Instalment Warrant Review

After a careful reading of the Proposals Paper issued in relation to the review of the taxation treatment of instalment warrants our lawyers’ view is that:

1. In relation to traditional instalment warrants over listed securities – the tax act will be amended to ensure that they are taxed on a look through basis:  this means – the security trustee is ignored for tax purposes and the investor will be treated as the owner of the underlying listed security.  It seems that this approach will only apply if the underlying asset is a listed security.  If the underlying asset is not a listed security then the arrangement will be treated as a non-traditional instalment warrant.

2. In relation to limited recourse super borrowing (ie borrowing arrangements which satisfy the terms of s67(4A) of SIS) – these arrangements will be taxed on a look through basis: ie the super fund will be treated as being the owner of the property (whether listed security or real estate) which is the subject matter of the arrangement and the existence of the security trust will be ignored.

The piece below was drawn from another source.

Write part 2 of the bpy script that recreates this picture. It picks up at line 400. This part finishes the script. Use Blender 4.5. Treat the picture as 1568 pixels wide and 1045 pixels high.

3. In relation to non-traditional instalment warrant arrangements over real estate (and possibly non-listed securities) – these arrangements will not be accorded look through tax treatment.  The security trust will be treated as a trust for Div 6 purposes and the investor will not be treated as the owner of the real estate but as a beneficiary of a trust.

If the security trust deed is carefully drafted, our lawyers’ believe that the super fund will be absolutely entitled to the real estate and so already have a look through tax treatment.  Any amendment of the tax acts for that effect will be welcome but strictly may not be necessary.  Also, if the security trustee has no active duties and the leasing of the real estate is undertaken by another entity then, from a GST point of view, any taxable supplies will be provided by the other entity and not the security trustee.

It seems the non-traditional warrant arrangements are the real target of the policy change and not super gearing.

We are not certain of the meaning of the comment by Minister Bowen that the Corporations Act will be amended to provide that limited recourse borrowing arrangements are to be financial products.  Possibly this comment is to be restricted to arrangements where the subject matter of the borrowing arrangement is a listed security rather than real estate.